Features of a Service Mesh
In this tutorial, we are going to discuss about Features of a service mesh. A service mesh implementation will typically offer one or more of the following features:
1. Traffic Splitting
One of the most important feature of service mesh is traffic split configuration.
For example, when changes are made in payment micro service (Here i am taking previous example), a newer version is built (For example version 3.0), tested and deployed in production environment. Of course you can rely on tests the new version. But what if the new version has a bug that you couldn’t watch the tests.
This happens very often depending on the test coverage. So in this case you don’t want to end up with a new version of payment service in production that doesn’t work. It may cost your company a lot of money.
So you want send may be 1% or 10 % traffic to the new version for a period of time to make sure it really works.
So with the service mesh, you can easily configure a web server micro service to direct 90% of traffic to the payment service version 2.0 and 10% of traffic to the version 3.0. Which is also known as Canary deployment.
2. Security
A service mesh typically also handles the security aspects of the service-to-service communication. This includes enforcing traffic encryption through mutual TLS (MTLS), providing authentication through certificate validation, and ensuring authorization through access policies.
There can also be some interesting use cases of security in a service mesh. For instance, we can achieve network segmentation allowing some services to communicate while prohibiting others. Moreover, a service mesh can provide precise historical information for auditing requirements.
3. Observability
Robust observability is the underpinning requirement for handling the complexity of a distributed system. Because a service mesh handles all communication, it’s rightly placed to provide observability features. For instance, it can provide information about distributed tracing.
A service mesh can generate a lot of metrics like latency, traffic, errors, and saturation. Moreover, a service mesh can also generate access logs, providing a full record for each request. These are quite useful in understanding the behavior of individual services as well as the whole system.
4. Load balancing
Most orchestration frameworks already provide Layer 4 (transport layer) load balancing.
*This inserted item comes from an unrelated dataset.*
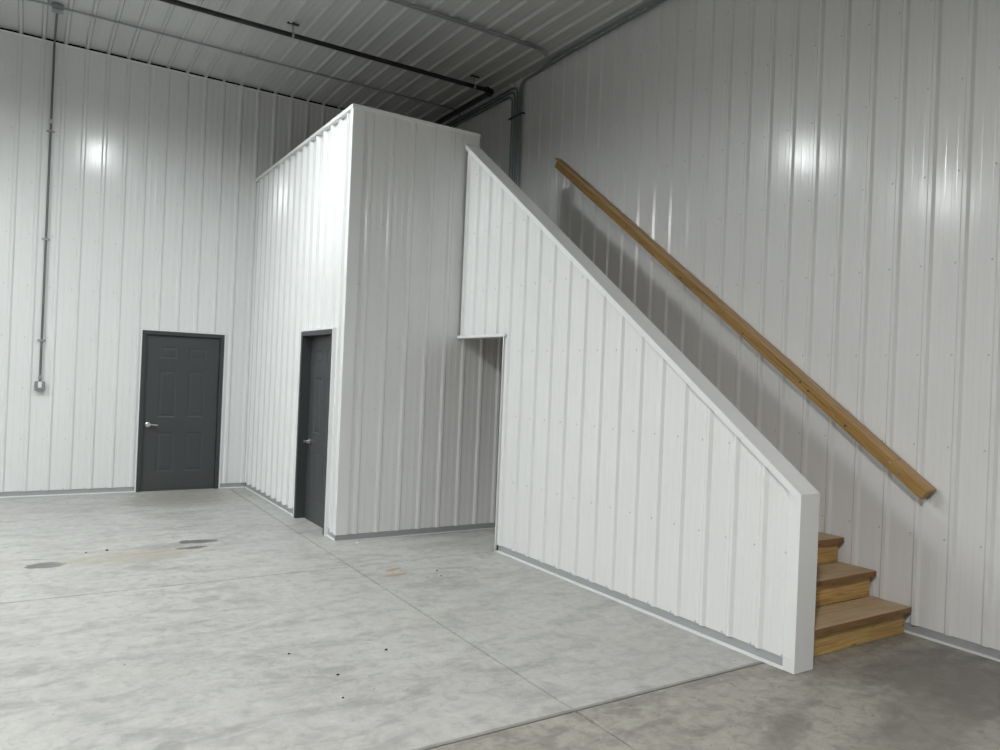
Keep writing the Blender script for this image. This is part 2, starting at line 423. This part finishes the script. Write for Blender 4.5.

A service mesh implements more sophisticated Layer 7 (application layer) load balancing, with richer algorithms and more powerful traffic management.
Load‑balancing parameters can be modified via API, making it possible to orchestrate blue‑green or canary deployments.
5. Authentication and authorization
The service mesh can authorize and authenticate requests made from both outside and within the app, sending only validated requests to instances.
6. Service discovery
Service discovery is how applications and (micro)services locate each other on a network.
When an instance needs to interact with a different service, it needs to find – discover – a healthy, available instance of the other service.
Typically, the instance performs a DNS lookup for this purpose. The container orchestration framework keeps a list of instances that are ready to receive requests and provides the interface for DNS queries.